Asked if the government would have to think about which departments remained in existence if there was genuine devolution to the UK’s nations and regions, he replied:
I think in the long run, probably yes. I think in the short-to-medium term, I would expect them to at least change shape or shrink.
Small boat arrivals in first half of 2026 down 41% on total for first half of 2025, figures show
The number of migrants who arrived in the UK after crossing the English Channel in the first half of the year fell sharply compared with the same period in 2025, the Press Association reports. PA says:
Some 11,884 migrants arrived in the six months from the start of January to the end of June, according to the latest Home Office data.
This is 41% lower than the total that had reached the UK by this point last year, which was 19,982.
It is also down 12% on the 13,489 who arrived in the first six months of 2024.

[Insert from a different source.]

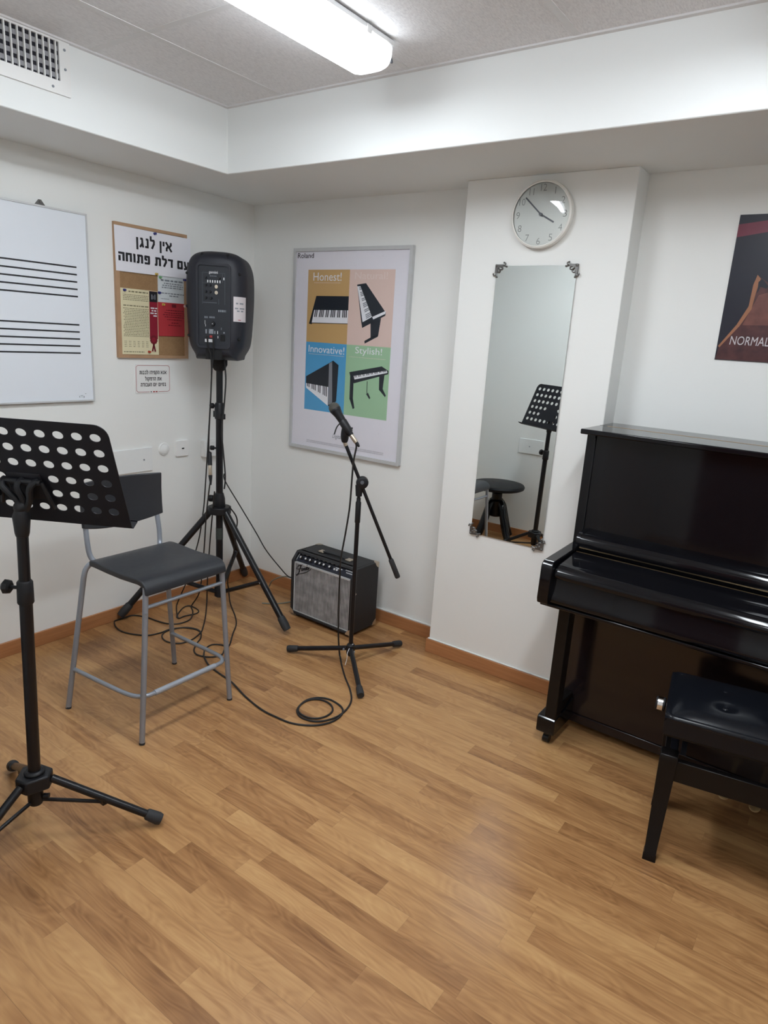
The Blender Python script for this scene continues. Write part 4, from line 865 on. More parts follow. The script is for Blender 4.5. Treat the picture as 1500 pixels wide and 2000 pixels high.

The steep drop is likely to reflect a number of factors including the weather, the supply of small boat parts, government policy, and the flow of migrants into Europe from elsewhere in the world.
In April, the home secretary, Shabana Mahmood, signed a three-year agreement with French authorities to pay £662m to support beach patrols as part of efforts to drive down arrivals.
Mahmood is also seeking to overhaul the asylum system to deter crossings and deport people easier, including proposed changes to make refugee status temporary.
Looking further back, this year’s figure for January-June of 11,884 is 4% higher than the equivalent number in 2023 (11,433) and 7% below the figure in 2022 (12,747).
While the number of arrivals has fallen so far this year, the number of migrants arriving per boat has climbed to a new high, averaging 65 per craft over January to June.
The average across the whole of last year was 62 migrants per craft, while the figure for January-June 2025 was 58.
Some 2,742 migrants arrived last month after crossing the Channel, the lowest number for June since 2021.